* BEGIN EXTRACTED INFORMATION *

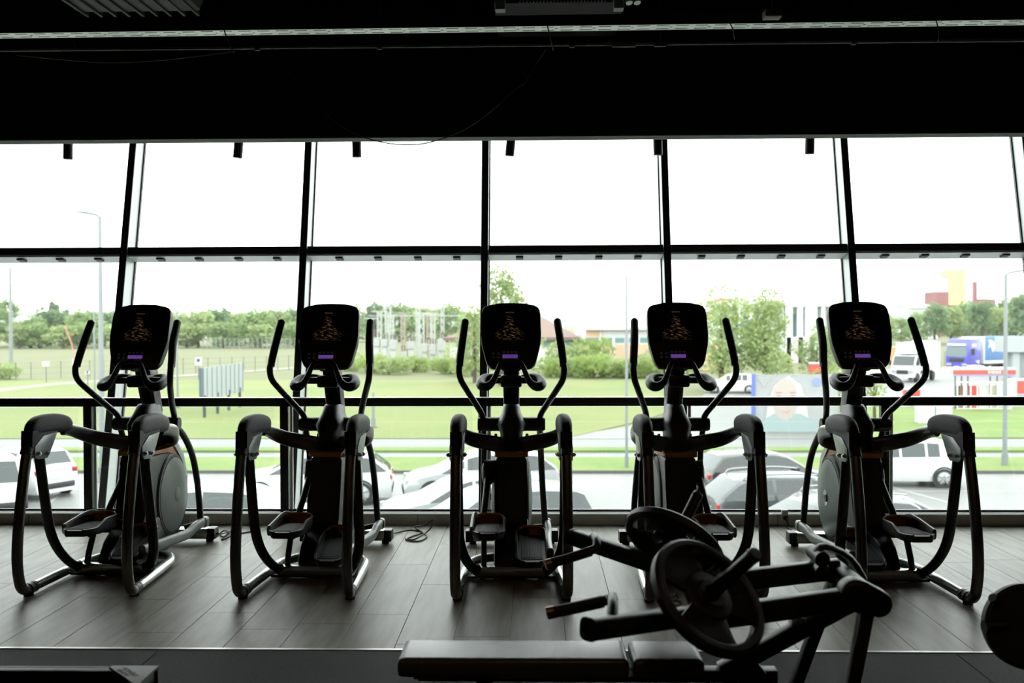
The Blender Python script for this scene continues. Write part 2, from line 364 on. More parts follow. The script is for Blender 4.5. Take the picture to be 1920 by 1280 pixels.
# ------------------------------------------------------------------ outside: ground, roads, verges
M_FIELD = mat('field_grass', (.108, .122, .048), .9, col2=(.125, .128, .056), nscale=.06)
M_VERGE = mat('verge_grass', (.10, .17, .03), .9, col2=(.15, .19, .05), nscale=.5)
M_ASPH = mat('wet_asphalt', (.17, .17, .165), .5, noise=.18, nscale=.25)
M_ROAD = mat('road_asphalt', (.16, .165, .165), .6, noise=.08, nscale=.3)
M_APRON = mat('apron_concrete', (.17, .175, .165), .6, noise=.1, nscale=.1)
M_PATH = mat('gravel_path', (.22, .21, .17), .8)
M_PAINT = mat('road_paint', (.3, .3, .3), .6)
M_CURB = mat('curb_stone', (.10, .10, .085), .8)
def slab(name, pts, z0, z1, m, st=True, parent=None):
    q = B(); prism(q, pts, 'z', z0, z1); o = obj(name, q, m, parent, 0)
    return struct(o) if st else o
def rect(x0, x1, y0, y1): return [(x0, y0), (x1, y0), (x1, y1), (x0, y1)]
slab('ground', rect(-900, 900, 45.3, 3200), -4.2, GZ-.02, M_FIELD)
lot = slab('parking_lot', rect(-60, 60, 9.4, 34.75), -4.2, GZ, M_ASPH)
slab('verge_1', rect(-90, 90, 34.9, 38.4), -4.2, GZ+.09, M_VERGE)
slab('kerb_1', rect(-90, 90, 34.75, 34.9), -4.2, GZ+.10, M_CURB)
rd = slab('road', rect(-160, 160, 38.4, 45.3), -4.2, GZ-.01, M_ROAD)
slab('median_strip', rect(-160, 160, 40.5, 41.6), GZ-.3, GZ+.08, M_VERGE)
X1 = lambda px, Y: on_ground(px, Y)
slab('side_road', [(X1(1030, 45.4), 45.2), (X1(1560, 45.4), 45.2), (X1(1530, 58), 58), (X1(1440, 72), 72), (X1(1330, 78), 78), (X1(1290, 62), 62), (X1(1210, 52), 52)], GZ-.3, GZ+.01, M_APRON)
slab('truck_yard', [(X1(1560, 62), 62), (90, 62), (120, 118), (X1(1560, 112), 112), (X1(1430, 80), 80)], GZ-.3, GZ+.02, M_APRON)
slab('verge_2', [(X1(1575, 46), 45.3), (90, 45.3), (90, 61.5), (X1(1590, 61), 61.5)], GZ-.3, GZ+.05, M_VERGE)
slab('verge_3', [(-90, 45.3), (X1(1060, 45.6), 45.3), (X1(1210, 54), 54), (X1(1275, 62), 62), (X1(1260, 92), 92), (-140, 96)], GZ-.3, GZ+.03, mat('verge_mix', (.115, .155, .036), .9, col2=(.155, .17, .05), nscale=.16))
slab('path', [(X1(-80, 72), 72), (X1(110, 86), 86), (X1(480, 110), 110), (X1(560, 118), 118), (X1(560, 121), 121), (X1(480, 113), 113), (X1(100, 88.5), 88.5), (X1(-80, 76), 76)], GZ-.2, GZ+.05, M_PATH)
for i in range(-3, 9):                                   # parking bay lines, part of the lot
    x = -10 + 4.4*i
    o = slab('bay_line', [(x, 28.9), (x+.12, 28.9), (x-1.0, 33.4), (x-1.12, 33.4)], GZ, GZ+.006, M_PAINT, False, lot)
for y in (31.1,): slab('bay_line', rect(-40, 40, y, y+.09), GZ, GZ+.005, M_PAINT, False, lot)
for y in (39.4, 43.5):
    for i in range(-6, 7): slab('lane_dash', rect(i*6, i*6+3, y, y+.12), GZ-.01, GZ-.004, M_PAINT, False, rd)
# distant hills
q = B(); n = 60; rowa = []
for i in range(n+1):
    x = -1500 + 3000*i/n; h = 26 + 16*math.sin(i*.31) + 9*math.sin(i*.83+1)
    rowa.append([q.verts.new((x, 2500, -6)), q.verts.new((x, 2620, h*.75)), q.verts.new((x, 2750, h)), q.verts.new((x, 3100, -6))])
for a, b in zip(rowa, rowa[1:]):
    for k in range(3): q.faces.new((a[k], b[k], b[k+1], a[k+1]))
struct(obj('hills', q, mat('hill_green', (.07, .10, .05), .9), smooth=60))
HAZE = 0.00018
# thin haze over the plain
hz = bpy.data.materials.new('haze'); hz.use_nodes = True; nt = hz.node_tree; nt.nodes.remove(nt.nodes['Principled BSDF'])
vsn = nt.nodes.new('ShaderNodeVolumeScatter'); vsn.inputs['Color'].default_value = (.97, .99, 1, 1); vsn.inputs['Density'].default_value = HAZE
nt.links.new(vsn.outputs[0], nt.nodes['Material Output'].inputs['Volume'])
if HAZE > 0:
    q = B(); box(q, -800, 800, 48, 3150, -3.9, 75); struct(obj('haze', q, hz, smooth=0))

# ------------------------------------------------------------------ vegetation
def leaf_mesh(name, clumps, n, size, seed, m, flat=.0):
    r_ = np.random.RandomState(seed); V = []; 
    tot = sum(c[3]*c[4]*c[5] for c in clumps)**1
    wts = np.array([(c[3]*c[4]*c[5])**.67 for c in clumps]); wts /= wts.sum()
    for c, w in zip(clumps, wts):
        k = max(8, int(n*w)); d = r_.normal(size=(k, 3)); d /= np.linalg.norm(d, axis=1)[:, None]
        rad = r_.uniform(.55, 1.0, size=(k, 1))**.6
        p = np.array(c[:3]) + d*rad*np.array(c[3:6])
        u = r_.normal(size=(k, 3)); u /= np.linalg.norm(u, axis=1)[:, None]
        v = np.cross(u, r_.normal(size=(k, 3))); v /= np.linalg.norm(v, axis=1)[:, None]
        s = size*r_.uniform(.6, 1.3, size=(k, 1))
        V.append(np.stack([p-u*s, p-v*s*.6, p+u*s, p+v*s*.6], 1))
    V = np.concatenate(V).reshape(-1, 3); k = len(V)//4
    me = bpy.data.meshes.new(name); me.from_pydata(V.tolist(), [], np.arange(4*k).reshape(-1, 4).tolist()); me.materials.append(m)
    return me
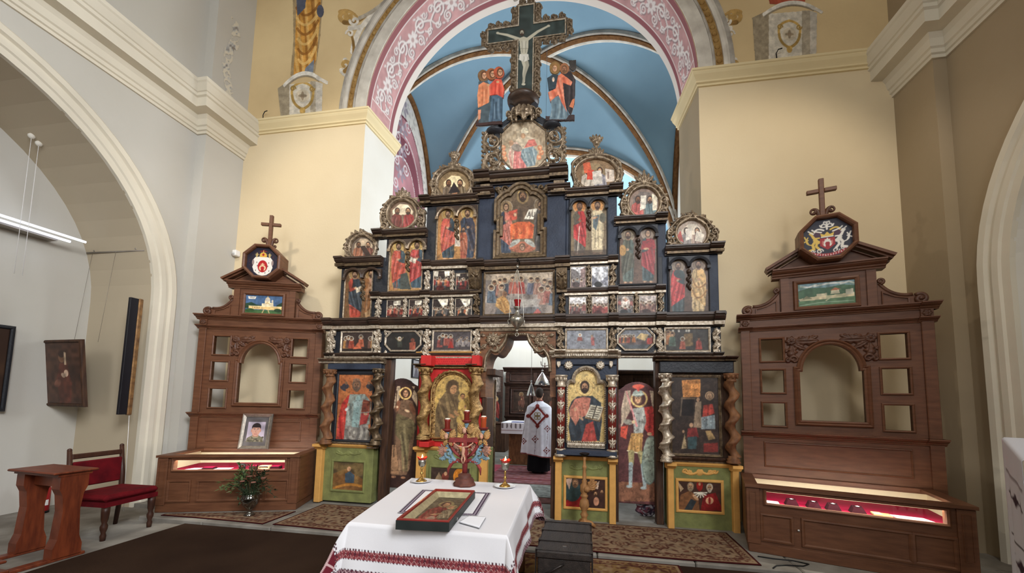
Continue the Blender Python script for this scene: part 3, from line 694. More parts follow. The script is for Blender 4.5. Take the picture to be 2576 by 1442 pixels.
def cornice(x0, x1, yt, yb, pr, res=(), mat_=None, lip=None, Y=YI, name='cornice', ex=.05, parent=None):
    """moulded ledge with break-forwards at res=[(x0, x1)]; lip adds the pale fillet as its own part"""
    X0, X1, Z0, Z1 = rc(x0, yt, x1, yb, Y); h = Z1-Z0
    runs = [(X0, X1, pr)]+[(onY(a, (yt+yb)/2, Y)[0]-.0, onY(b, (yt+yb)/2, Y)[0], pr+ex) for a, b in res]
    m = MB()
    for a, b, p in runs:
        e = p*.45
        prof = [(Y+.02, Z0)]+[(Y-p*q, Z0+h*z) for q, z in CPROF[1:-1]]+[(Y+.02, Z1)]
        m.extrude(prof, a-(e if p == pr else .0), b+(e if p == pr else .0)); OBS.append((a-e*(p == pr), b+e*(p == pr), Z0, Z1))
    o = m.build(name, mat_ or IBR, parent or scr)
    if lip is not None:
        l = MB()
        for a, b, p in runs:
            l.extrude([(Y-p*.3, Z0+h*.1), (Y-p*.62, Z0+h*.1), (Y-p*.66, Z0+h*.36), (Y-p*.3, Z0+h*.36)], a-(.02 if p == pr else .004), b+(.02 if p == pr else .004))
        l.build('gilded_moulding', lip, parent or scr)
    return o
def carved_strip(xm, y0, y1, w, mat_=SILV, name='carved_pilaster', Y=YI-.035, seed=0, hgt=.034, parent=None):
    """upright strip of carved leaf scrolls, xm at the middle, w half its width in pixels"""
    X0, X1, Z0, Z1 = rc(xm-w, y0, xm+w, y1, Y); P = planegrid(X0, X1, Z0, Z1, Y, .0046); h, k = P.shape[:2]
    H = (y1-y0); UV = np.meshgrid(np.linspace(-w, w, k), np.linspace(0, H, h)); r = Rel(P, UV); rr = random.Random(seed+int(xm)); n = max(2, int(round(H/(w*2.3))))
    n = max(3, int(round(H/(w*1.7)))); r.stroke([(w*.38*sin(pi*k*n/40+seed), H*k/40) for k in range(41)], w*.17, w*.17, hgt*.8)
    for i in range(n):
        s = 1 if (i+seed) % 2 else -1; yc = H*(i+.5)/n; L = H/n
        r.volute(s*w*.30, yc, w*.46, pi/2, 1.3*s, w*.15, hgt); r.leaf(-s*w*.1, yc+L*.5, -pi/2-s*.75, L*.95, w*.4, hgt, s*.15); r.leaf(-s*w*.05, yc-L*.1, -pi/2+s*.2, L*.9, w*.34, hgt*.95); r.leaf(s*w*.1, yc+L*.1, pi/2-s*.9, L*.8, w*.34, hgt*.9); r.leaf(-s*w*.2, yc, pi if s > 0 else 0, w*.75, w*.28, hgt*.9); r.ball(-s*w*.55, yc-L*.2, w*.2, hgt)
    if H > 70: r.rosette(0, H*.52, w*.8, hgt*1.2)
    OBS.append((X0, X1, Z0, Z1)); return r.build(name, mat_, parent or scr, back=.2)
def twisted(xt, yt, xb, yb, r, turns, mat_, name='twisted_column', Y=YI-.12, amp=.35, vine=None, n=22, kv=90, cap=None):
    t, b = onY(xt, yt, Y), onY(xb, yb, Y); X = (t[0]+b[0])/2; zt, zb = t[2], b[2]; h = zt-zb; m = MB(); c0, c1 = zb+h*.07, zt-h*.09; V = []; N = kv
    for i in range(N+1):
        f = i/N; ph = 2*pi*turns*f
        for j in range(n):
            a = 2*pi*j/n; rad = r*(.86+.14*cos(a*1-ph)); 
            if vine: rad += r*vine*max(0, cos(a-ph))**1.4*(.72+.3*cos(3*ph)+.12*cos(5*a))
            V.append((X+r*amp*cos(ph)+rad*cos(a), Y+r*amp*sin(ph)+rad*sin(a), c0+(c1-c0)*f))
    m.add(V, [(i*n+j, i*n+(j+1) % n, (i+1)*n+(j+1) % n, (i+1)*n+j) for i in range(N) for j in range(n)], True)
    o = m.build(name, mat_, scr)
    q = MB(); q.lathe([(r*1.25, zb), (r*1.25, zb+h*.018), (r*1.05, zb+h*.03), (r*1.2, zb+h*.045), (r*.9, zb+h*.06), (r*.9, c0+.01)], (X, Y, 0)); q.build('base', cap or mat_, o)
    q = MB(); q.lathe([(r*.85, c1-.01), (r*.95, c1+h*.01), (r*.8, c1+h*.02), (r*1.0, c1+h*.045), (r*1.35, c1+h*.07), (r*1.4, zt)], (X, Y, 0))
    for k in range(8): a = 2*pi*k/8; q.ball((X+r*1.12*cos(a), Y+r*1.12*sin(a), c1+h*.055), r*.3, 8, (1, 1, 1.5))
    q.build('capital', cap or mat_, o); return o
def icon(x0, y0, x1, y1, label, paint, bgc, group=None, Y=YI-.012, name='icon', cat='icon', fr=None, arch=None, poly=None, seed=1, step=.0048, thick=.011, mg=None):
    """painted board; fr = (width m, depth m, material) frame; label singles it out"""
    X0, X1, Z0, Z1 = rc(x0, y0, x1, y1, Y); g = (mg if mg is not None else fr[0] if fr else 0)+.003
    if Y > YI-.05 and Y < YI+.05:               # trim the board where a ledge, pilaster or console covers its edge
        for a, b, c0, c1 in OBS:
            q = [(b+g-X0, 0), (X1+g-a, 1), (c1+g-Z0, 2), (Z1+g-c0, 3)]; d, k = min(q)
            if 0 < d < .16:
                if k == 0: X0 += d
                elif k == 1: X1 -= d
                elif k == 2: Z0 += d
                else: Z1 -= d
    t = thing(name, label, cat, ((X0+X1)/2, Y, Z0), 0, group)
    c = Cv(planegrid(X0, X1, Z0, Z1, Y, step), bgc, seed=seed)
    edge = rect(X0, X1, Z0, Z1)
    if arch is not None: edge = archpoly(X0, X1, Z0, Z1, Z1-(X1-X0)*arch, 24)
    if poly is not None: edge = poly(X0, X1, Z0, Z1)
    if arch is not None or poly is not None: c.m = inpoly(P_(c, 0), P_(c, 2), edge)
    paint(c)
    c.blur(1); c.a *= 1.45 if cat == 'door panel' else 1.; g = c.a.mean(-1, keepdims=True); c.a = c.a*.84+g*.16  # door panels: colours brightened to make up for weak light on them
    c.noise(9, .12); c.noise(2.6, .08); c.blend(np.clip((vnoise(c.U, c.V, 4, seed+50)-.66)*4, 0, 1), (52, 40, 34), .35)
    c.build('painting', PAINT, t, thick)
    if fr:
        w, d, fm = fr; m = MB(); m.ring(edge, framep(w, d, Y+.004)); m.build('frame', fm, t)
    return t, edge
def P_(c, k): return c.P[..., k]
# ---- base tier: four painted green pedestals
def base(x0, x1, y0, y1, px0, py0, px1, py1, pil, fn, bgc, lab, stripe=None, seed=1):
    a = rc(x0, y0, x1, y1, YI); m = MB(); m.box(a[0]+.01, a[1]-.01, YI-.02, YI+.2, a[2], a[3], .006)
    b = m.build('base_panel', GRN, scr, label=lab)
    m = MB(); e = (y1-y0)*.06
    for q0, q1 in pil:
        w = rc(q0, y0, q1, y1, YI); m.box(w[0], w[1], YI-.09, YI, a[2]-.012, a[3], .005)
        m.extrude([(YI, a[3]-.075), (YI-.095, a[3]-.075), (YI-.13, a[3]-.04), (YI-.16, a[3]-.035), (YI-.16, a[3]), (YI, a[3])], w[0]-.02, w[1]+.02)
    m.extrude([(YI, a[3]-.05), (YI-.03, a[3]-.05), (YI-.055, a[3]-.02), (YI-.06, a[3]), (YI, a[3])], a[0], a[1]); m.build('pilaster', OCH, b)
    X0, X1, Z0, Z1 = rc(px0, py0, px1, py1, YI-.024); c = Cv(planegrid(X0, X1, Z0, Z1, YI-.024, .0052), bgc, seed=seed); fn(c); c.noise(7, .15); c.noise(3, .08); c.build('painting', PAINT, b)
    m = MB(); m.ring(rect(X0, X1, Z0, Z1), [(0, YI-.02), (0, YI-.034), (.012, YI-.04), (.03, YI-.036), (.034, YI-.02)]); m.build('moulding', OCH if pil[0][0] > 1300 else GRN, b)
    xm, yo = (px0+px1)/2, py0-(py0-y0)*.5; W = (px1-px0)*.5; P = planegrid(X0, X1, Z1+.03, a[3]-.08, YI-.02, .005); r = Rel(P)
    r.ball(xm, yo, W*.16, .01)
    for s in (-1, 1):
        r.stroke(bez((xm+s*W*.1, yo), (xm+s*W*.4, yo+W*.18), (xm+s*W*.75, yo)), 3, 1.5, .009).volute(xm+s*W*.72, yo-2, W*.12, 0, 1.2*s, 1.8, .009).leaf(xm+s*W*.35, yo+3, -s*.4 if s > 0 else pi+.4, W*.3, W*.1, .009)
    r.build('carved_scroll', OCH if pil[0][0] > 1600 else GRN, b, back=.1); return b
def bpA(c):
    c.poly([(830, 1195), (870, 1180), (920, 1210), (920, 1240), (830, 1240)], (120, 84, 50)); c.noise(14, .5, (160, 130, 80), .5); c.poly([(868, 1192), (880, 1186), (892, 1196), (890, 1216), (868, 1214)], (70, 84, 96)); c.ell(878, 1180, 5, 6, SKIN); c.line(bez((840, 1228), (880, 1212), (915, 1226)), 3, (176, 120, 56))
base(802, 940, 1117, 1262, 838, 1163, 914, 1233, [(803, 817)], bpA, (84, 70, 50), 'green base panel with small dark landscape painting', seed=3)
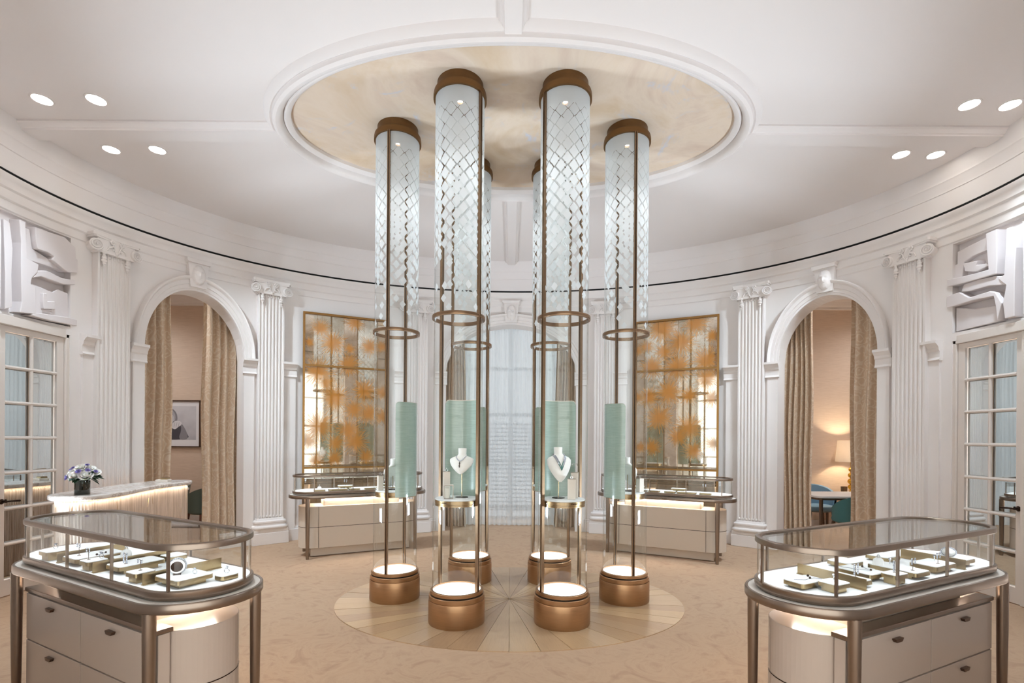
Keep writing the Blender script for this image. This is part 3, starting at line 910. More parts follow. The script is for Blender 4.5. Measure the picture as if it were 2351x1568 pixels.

* END EXTRACTED INFORMATION *

GOAL: Your task is to gather all lines from the entries above that hold the word "Take".

THE OUTPUT:
The Blender Python script for this scene continues. Write part 2, from line 364 on. More parts follow. The script is for Blender 4.5. Take the picture to be 1920 by 1280 pixels.
Continue the Blender Python script for this scene: part 3, from line 694. More parts follow. The script is for Blender 4.5. Take the picture to be 2576 by 1442 pixels.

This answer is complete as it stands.